Sheldon was a Christian socialist as well as a Congregational minister, and when he asked the WWJD question, he was looking squarely at what’s often called social sin. As Paul Raushenbush wrote in The Huffington Post, In His Steps was addressed to:

…an American society rife with social inequalities and ills due in part to the rise of industrialization and the capitalist exploitation of the poor by the wealthy. While the book has undeniably patronizing tones, it compellingly tells the story of a prosperous church whose members respond to the challenge of living their life by the question: What Would Jesus Do? The characters in the book include a business man who decides to make his factory a cooperative, a tenement owner who repents of his policy of neglect towards his tenants, and an heiress who gives up her fortune to give housing and religious instruction to the poor women of the slums.

My first criticism of WWJD, then, is that we’re doing it wrong. Instead of trying to invoke Jesus to come done on one side or another of our personal moral quandaries, we should be seeing how we live up to what Jesus had to say about life’s big questions. And the biggest question – which Sheldon saw clearly – is what we do about wealth, poverty and injustice, whether in our own neighbourhoods or globally. If you’re going to wear a WWJD wristband, I suggest you wear a  Make Poverty History one along with it.

Secondly, when I called WWJD not “a particularly Christian question”, I should really have said New Testament. Surprising Bible fact #1: only once in the New Testament does anyone explicitly mention imitating Jesus as a basis for Christian ethics.

It’s St Paul in 1 Cor 11:1, and his comment comes at the end of a section justifying his own behaviour: some may call him wishy-washy, but he tries not to pointlessly upset people of different religious sensibilities for the greater good of helping people know God. How this relates to something Jesus did in life, at least as recorded in the Gospels, is beyond many. Jesus upset everyone!

So if a literal imitatio dei is not a foolproof method of discernment, where do Christian ethics come from? What does following Jesus look like? And can we ever move from text to praxis? In first semester this year I took a fascinating subject at theology college called “Ethics in the New Testament”. The central thing I’ve taken from that class is this, and it’s a significant one: a popular way of using the New Testament in ethics is to look at the ethical outcomes – the whats – we find in the text, to try to synthesise them (or not) and then to attempt to apply them to the contemporary situation. A more fruitful way is to see the New Testament as series of snapshots of communities captured in the process of trying to do ethics themselves and to take their methods as our models – the hows - rather than their outcomes.

So rather than saying, ” the Bible says this about this, so we should too”, a better approach is to consider how the communities whose records come down to us in the New Testament are portrayed as coming to grips with ethical issues themselves. Do they appeal to their own scriptures (the Old Testament)? Do they model themselves on paradigmatic situations or people, or invoke rules or commandments? How do they harmonise with or differentiate themselves from the other religious and ethical perspectives in their societies? Do they seek to create situational heuristics or rules for all time? More fruitful, but a lot harder to do.

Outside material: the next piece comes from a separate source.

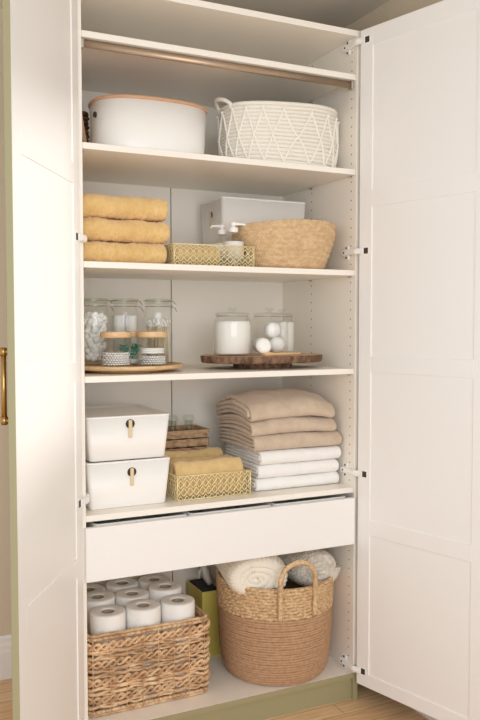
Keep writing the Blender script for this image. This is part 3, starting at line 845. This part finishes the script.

The course also emphasised the fact that the construction of Christian ethics in the New Testament is inseparable from the establishment of (early) Christian community. The questions they asked tended to concern “What does it mean to be the people of God in this new, radical situation” (i.e. post the resurrection of Jesus). The questions we ask concern “What should I (the individual, which is largely a post-enlightment construction) do in situation x”.

Unfortunately, you’d have to have a pretty thick wrist to manage What Kind of Community Are We Creating In The Light of The Jesus Event? But, when you think about it, this was really the question the original WWJD phenomenon was prompting us to ask.